Meryl Streep may look up to Barbara Stanwyck and Vanessa Redgrave as acting inspirations, but the most-nominated Academy Award darling named Robert De Niro as the actor she most aspires to be like.
While introducing De Niro at the 65th anniversary of the A Celebration of Film gala benefitting the Harry Ransom Center at the University of Texas at Austin, Streep recalled thinking De Niro was a Southern “non-actor” in John D. Hancock’s 1973 film “Bang the Drum Slowly.”
“We thought they must have scoured Appalachia to find this guy,” Streep said (via The Hollywood Reporter), before seeing De Niro two months later in Martin Scorsese’s “Mean Streets” and being shocked at his method acting range.
“There’s the guy, there’s the same kid,” Streep recalled thinking at the time. “And only he’s not slow. He’s not Southern. He’s a New York punk. He’s absolutely mean, this fast-talking street smart guy and we were blown away. We scoured the credits and saw his name. I said, ‘Oh my God.’ He’s Italian. He’s Robert De Niro. He’s an actor. And it really blew me away.”
Streep said, “Over the years, people have always said to me, ‘What actress do you most admire? What actress’ career would you like to emulate?’ But, really, the second time I saw Robert De Niro, I said to myself, that’s the kind of actor I wanna be. That’s what I wanna do. And I wanna do it with the commitment and the passion and the skill and the beauty with which he applies to it. And he’s been my beacon for 50 years.”
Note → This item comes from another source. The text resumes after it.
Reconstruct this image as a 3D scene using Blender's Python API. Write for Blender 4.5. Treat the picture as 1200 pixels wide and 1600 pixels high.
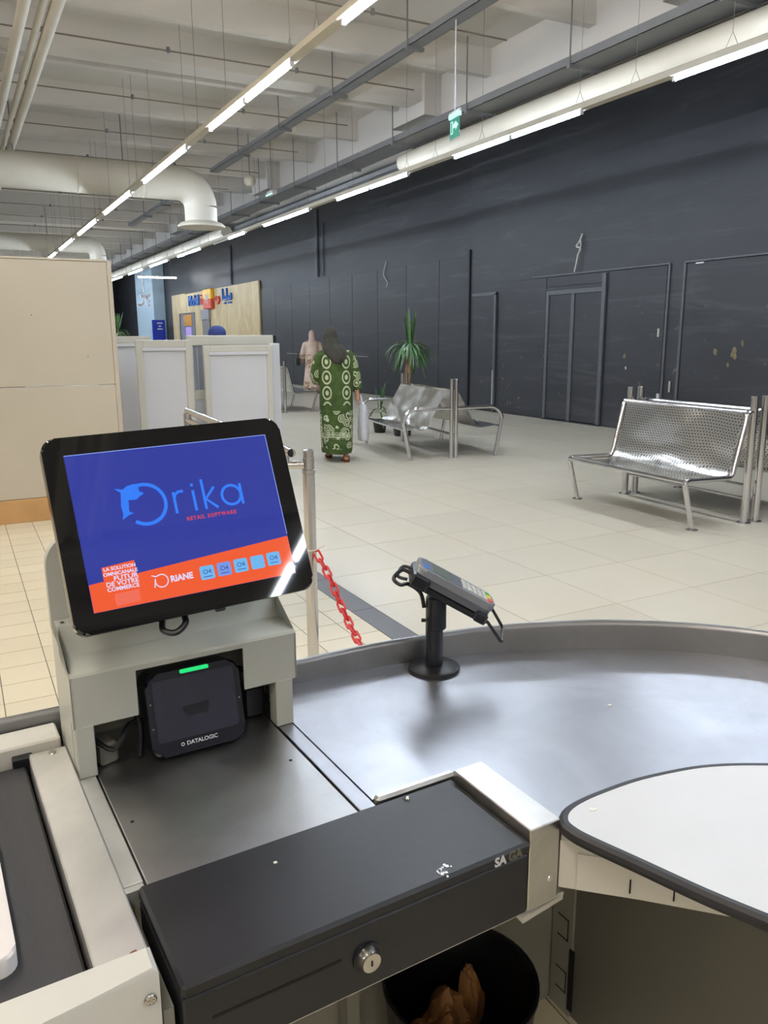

The “Mamma Mia” actress praised De Niro’s “seismic power” of determination and loyalty.
“He’s a man whose presence in my life for 40 years has been a consoling constant,” Streep said. “But I don’t see him very often. We don’t chat. But I know he is, without question, always there for me and he always will be. He’s a man who lives by his loyalty to his ideals, to his country and to the people that he loves.”
The Harry Ransom Center is a a humanities research library and museum that has hosted De Niro’s personal archive since 2006. This year, the center founded the De Niro Curator of Film to honor the “Amsterdam” actor.
Streep and De Niro co-starred in “The Deer Hunter,” 1984’s “Falling in Love” romance, and 1996’s “Marvin’s Room.” The duo were also slated to star together in “The Good House” adaptation in 2013, but the film fell through.